▶ _Written request_
Please transcribe the listing below in full and word for word, without its pictures.

▶ _Material provided_

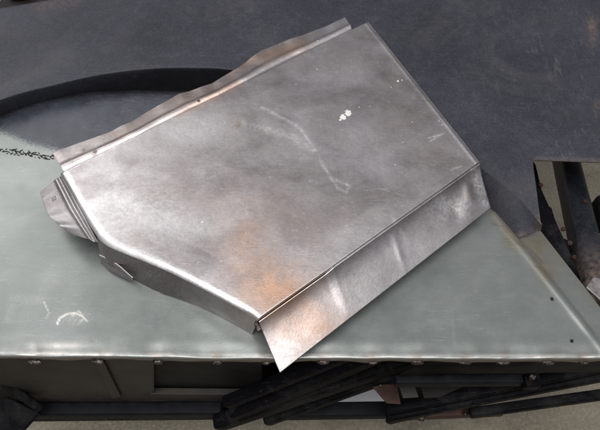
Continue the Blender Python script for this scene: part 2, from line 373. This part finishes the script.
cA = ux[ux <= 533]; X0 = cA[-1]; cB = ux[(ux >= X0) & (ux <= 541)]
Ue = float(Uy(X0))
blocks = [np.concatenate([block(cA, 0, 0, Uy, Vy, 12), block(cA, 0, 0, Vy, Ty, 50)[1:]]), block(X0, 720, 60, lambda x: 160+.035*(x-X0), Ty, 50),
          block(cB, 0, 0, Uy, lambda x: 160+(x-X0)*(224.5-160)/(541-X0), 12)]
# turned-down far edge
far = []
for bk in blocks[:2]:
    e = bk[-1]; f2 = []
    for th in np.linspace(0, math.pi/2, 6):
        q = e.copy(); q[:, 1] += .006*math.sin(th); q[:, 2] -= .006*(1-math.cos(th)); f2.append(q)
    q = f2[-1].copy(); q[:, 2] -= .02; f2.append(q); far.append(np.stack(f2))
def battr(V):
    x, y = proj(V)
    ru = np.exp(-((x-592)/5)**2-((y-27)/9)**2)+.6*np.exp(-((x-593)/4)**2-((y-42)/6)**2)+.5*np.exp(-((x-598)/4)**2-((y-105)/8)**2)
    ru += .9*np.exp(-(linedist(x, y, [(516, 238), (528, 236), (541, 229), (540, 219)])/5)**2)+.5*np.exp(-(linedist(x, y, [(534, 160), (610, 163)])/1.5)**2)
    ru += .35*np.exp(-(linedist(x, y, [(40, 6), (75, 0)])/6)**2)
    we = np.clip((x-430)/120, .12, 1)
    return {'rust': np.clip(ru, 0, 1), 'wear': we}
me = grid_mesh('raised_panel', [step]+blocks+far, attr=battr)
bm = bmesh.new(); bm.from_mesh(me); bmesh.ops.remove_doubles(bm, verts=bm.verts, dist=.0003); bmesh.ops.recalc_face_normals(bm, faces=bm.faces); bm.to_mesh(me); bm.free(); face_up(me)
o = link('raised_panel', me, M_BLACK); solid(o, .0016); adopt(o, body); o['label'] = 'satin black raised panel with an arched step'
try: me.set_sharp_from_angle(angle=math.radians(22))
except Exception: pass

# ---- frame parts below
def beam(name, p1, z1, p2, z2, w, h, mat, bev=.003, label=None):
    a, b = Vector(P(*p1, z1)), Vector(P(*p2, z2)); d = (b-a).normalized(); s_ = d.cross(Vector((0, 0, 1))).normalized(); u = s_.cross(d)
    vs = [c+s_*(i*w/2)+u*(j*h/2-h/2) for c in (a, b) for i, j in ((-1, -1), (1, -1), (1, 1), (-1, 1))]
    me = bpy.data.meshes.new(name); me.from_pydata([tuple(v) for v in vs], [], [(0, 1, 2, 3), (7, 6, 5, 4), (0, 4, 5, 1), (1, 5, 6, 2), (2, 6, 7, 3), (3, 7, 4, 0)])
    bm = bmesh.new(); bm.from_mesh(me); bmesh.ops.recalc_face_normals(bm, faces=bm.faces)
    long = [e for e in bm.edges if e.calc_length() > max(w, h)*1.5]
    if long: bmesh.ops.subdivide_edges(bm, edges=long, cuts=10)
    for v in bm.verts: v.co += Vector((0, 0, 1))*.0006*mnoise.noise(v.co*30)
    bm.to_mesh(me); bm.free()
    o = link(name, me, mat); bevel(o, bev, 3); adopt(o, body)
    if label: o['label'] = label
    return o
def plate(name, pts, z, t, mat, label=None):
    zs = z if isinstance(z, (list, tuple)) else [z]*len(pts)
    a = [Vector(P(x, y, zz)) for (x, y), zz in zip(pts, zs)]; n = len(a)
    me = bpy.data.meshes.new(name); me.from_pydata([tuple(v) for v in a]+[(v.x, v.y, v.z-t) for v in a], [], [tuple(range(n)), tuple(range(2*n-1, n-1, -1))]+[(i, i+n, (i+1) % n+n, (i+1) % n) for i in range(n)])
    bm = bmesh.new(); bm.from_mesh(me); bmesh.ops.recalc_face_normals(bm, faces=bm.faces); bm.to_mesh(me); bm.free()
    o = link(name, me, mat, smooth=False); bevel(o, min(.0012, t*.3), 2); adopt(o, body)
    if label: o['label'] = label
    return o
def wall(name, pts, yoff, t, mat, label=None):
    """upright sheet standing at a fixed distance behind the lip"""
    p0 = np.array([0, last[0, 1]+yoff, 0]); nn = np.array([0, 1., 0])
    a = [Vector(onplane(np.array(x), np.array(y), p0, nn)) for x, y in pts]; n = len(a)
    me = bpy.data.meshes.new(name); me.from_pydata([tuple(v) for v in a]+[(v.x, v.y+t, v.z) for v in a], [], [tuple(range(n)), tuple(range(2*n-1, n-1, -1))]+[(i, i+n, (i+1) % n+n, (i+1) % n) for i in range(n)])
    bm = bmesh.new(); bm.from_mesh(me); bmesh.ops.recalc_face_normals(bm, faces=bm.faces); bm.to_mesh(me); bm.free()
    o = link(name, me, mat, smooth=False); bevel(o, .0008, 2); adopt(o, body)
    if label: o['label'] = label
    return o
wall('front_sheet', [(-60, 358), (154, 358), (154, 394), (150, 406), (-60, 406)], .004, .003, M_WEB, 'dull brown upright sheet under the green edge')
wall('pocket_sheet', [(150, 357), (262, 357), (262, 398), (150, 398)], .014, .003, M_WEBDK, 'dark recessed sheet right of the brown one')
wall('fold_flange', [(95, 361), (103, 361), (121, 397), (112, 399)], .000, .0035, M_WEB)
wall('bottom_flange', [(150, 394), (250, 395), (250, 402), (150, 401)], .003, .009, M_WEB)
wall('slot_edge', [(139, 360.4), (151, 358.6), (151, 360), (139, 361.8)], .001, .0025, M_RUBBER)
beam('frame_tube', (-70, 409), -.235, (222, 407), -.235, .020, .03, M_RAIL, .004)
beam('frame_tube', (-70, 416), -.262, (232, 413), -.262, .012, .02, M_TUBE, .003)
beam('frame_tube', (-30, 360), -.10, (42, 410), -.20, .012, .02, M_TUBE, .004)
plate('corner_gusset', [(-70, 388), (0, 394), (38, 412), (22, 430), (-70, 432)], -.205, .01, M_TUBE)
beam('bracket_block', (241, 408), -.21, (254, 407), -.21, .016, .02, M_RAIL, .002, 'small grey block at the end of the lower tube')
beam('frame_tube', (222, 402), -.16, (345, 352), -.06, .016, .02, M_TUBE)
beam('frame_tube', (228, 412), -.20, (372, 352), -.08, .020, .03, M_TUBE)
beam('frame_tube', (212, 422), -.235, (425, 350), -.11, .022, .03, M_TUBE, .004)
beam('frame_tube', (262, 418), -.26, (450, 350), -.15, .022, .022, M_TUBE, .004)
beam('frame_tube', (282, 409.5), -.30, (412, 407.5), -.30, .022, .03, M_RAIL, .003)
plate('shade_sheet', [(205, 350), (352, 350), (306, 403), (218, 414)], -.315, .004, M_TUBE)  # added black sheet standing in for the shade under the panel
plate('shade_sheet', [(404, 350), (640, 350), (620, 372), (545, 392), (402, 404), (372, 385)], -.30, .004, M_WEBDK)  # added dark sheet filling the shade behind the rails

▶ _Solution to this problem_
Continue the Blender Python script for this scene: part 2, from line 373. This part finishes the script.
cA = ux[ux <= 533]; X0 = cA[-1]; cB = ux[(ux >= X0) & (ux <= 541)]
Ue = float(Uy(X0))
blocks = [np.concatenate([block(cA, 0, 0, Uy, Vy, 12), block(cA, 0, 0, Vy, Ty, 50)[1:]]), block(X0, 720, 60, lambda x: 160+.035*(x-X0), Ty, 50),
          block(cB, 0, 0, Uy, lambda x: 160+(x-X0)*(224.5-160)/(541-X0), 12)]
# turned-down far edge
far = []
for bk in blocks[:2]:
    e = bk[-1]; f2 = []
    for th in np.linspace(0, math.pi/2, 6):
        q = e.copy(); q[:, 1] += .006*math.sin(th); q[:, 2] -= .006*(1-math.cos(th)); f2.append(q)
    q = f2[-1].copy(); q[:, 2] -= .02; f2.append(q); far.append(np.stack(f2))
def battr(V):
    x, y = proj(V)
    ru = np.exp(-((x-592)/5)**2-((y-27)/9)**2)+.6*np.exp(-((x-593)/4)**2-((y-42)/6)**2)+.5*np.exp(-((x-598)/4)**2-((y-105)/8)**2)
    ru += .9*np.exp(-(linedist(x, y, [(516, 238), (528, 236), (541, 229), (540, 219)])/5)**2)+.5*np.exp(-(linedist(x, y, [(534, 160), (610, 163)])/1.5)**2)
    ru += .35*np.exp(-(linedist(x, y, [(40, 6), (75, 0)])/6)**2)
    we = np.clip((x-430)/120, .12, 1)
    return {'rust': np.clip(ru, 0, 1), 'wear': we}
me = grid_mesh('raised_panel', [step]+blocks+far, attr=battr)
bm = bmesh.new(); bm.from_mesh(me); bmesh.ops.remove_doubles(bm, verts=bm.verts, dist=.0003); bmesh.ops.recalc_face_normals(bm, faces=bm.faces); bm.to_mesh(me); bm.free(); face_up(me)
o = link('raised_panel', me, M_BLACK); solid(o, .0016); adopt(o, body); o['label'] = 'satin black raised panel with an arched step'
try: me.set_sharp_from_angle(angle=math.radians(22))
except Exception: pass

# ---- frame parts below
def beam(name, p1, z1, p2, z2, w, h, mat, bev=.003, label=None):
    a, b = Vector(P(*p1, z1)), Vector(P(*p2, z2)); d = (b-a).normalized(); s_ = d.cross(Vector((0, 0, 1))).normalized(); u = s_.cross(d)
    vs = [c+s_*(i*w/2)+u*(j*h/2-h/2) for c in (a, b) for i, j in ((-1, -1), (1, -1), (1, 1), (-1, 1))]
    me = bpy.data.meshes.new(name); me.from_pydata([tuple(v) for v in vs], [], [(0, 1, 2, 3), (7, 6, 5, 4), (0, 4, 5, 1), (1, 5, 6, 2), (2, 6, 7, 3), (3, 7, 4, 0)])
    bm = bmesh.new(); bm.from_mesh(me); bmesh.ops.recalc_face_normals(bm, faces=bm.faces)
    long = [e for e in bm.edges if e.calc_length() > max(w, h)*1.5]
    if long: bmesh.ops.subdivide_edges(bm, edges=long, cuts=10)
    for v in bm.verts: v.co += Vector((0, 0, 1))*.0006*mnoise.noise(v.co*30)
    bm.to_mesh(me); bm.free()
    o = link(name, me, mat); bevel(o, bev, 3); adopt(o, body)
    if label: o['label'] = label
    return o
def plate(name, pts, z, t, mat, label=None):
    zs = z if isinstance(z, (list, tuple)) else [z]*len(pts)
    a = [Vector(P(x, y, zz)) for (x, y), zz in zip(pts, zs)]; n = len(a)
    me = bpy.data.meshes.new(name); me.from_pydata([tuple(v) for v in a]+[(v.x, v.y, v.z-t) for v in a], [], [tuple(range(n)), tuple(range(2*n-1, n-1, -1))]+[(i, i+n, (i+1) % n+n, (i+1) % n) for i in range(n)])
    bm = bmesh.new(); bm.from_mesh(me); bmesh.ops.recalc_face_normals(bm, faces=bm.faces); bm.to_mesh(me); bm.free()
    o = link(name, me, mat, smooth=False); bevel(o, min(.0012, t*.3), 2); adopt(o, body)
    if label: o['label'] = label
    return o
def wall(name, pts, yoff, t, mat, label=None):
    """upright sheet standing at a fixed distance behind the lip"""
    p0 = np.array([0, last[0, 1]+yoff, 0]); nn = np.array([0, 1., 0])
    a = [Vector(onplane(np.array(x), np.array(y), p0, nn)) for x, y in pts]; n = len(a)
    me = bpy.data.meshes.new(name); me.from_pydata([tuple(v) for v in a]+[(v.x, v.y+t, v.z) for v in a], [], [tuple(range(n)), tuple(range(2*n-1, n-1, -1))]+[(i, i+n, (i+1) % n+n, (i+1) % n) for i in range(n)])
    bm = bmesh.new(); bm.from_mesh(me); bmesh.ops.recalc_face_normals(bm, faces=bm.faces); bm.to_mesh(me); bm.free()
    o = link(name, me, mat, smooth=False); bevel(o, .0008, 2); adopt(o, body)
    if label: o['label'] = label
    return o
wall('front_sheet', [(-60, 358), (154, 358), (154, 394), (150, 406), (-60, 406)], .004, .003, M_WEB, 'dull brown upright sheet under the green edge')
wall('pocket_sheet', [(150, 357), (262, 357), (262, 398), (150, 398)], .014, .003, M_WEBDK, 'dark recessed sheet right of the brown one')
wall('fold_flange', [(95, 361), (103, 361), (121, 397), (112, 399)], .000, .0035, M_WEB)
wall('bottom_flange', [(150, 394), (250, 395), (250, 402), (150, 401)], .003, .009, M_WEB)
wall('slot_edge', [(139, 360.4), (151, 358.6), (151, 360), (139, 361.8)], .001, .0025, M_RUBBER)
beam('frame_tube', (-70, 409), -.235, (222, 407), -.235, .020, .03, M_RAIL, .004)
beam('frame_tube', (-70, 416), -.262, (232, 413), -.262, .012, .02, M_TUBE, .003)
beam('frame_tube', (-30, 360), -.10, (42, 410), -.20, .012, .02, M_TUBE, .004)
plate('corner_gusset', [(-70, 388), (0, 394), (38, 412), (22, 430), (-70, 432)], -.205, .01, M_TUBE)
beam('bracket_block', (241, 408), -.21, (254, 407), -.21, .016, .02, M_RAIL, .002, 'small grey block at the end of the lower tube')
beam('frame_tube', (222, 402), -.16, (345, 352), -.06, .016, .02, M_TUBE)
beam('frame_tube', (228, 412), -.20, (372, 352), -.08, .020, .03, M_TUBE)
beam('frame_tube', (212, 422), -.235, (425, 350), -.11, .022, .03, M_TUBE, .004)
beam('frame_tube', (262, 418), -.26, (450, 350), -.15, .022, .022, M_TUBE, .004)
beam('frame_tube', (282, 409.5), -.30, (412, 407.5), -.30, .022, .03, M_RAIL, .003)
plate('shade_sheet', [(205, 350), (352, 350), (306, 403), (218, 414)], -.315, .004, M_TUBE)  # added black sheet standing in for the shade under the panel
plate('shade_sheet', [(404, 350), (640, 350), (620, 372), (545, 392), (402, 404), (372, 385)], -.30, .004, M_WEBDK)  # added dark sheet filling the shade behind the rails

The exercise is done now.